### The request
Everything in the listing except the pictures should be written out exactly.

### Stored data
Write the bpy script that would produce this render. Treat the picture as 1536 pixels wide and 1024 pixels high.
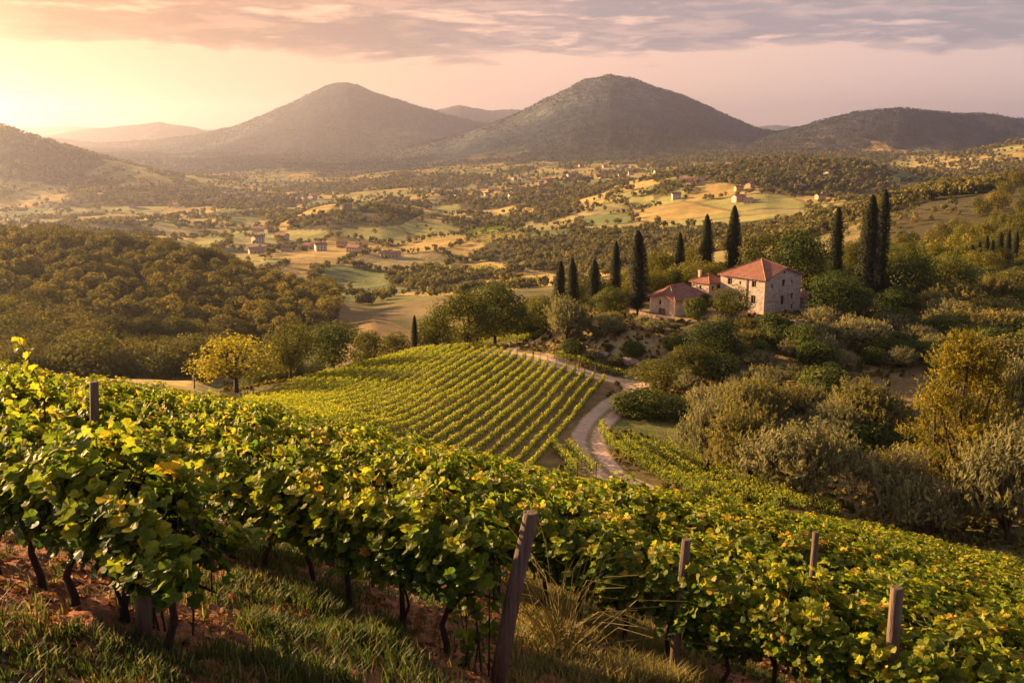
import bpy, math, numpy as np
from mathutils import Vector, Matrix
for o in list(bpy.data.objects): bpy.data.objects.remove(o)
sc = bpy.context.scene
COL = sc.collection
R = math.radians
# ------------------------------------------------------------------ camera
F = 1493.0; PITCH = R(12.0); SP, CP = math.sin(PITCH), math.cos(PITCH)
cd = bpy.data.cameras.new('camera'); cam = bpy.data.objects.new('camera', cd); COL.objects.link(cam)
cd.sensor_width = 36; cd.lens = 36 * F / 1536; cd.clip_start = .2; cd.clip_end = 60000
cam.location = (0, 0, 0); cam.rotation_euler = (R(90) - PITCH, 0, 0); sc.camera = cam
# ------------------------------------------------------------------ sun and sky
SUN_AZ, SUN_EL = -59.0, 13.5           # degrees from the view axis, above the horizon
sd = Vector((math.sin(R(SUN_AZ)) * math.cos(R(SUN_EL)), math.cos(R(SUN_AZ)) * math.cos(R(SUN_EL)), math.sin(R(SUN_EL))))
sl = bpy.data.lights.new('sun', 'SUN'); sl.energy = 5.0; sl.angle = R(.6); sl.color = (1.0, .63, .29)
so = bpy.data.objects.new('sun', sl); COL.objects.link(so); so.rotation_euler = sd.to_track_quat('Z', 'Y').to_euler(); so.location = (-60, 40, 60)
sc.view_settings.view_transform = 'Standard'; sc.view_settings.look = 'None'
sc.view_settings.exposure = 1.9; sc.view_settings.gamma = 1
sc.cycles.volume_bounces = 0; sc.cycles.max_bounces = 7; sc.cycles.diffuse_bounces = 3; sc.cycles.transmission_bounces = 4
sc.cycles.transparent_max_bounces = 8; sc.cycles.use_denoising = True; sc.cycles.sample_clamp_indirect = 4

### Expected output
Write the bpy script that would produce this render. Treat the picture as 1536 pixels wide and 1024 pixels high.
import bpy, math, numpy as np
from mathutils import Vector, Matrix
for o in list(bpy.data.objects): bpy.data.objects.remove(o)
sc = bpy.context.scene
COL = sc.collection
R = math.radians
# ------------------------------------------------------------------ camera
F = 1493.0; PITCH = R(12.0); SP, CP = math.sin(PITCH), math.cos(PITCH)
cd = bpy.data.cameras.new('camera'); cam = bpy.data.objects.new('camera', cd); COL.objects.link(cam)
cd.sensor_width = 36; cd.lens = 36 * F / 1536; cd.clip_start = .2; cd.clip_end = 60000
cam.location = (0, 0, 0); cam.rotation_euler = (R(90) - PITCH, 0, 0); sc.camera = cam
# ------------------------------------------------------------------ sun and sky
SUN_AZ, SUN_EL = -59.0, 13.5           # degrees from the view axis, above the horizon
sd = Vector((math.sin(R(SUN_AZ)) * math.cos(R(SUN_EL)), math.cos(R(SUN_AZ)) * math.cos(R(SUN_EL)), math.sin(R(SUN_EL))))
sl = bpy.data.lights.new('sun', 'SUN'); sl.energy = 5.0; sl.angle = R(.6); sl.color = (1.0, .63, .29)
so = bpy.data.objects.new('sun', sl); COL.objects.link(so); so.rotation_euler = sd.to_track_quat('Z', 'Y').to_euler(); so.location = (-60, 40, 60)
sc.view_settings.view_transform = 'Standard'; sc.view_settings.look = 'None'
sc.view_settings.exposure = 1.9; sc.view_settings.gamma = 1
sc.cycles.volume_bounces = 0; sc.cycles.max_bounces = 7; sc.cycles.diffuse_bounces = 3; sc.cycles.transmission_bounces = 4
sc.cycles.transparent_max_bounces = 8; sc.cycles.use_denoising = True; sc.cycles.sample_clamp_indirect = 4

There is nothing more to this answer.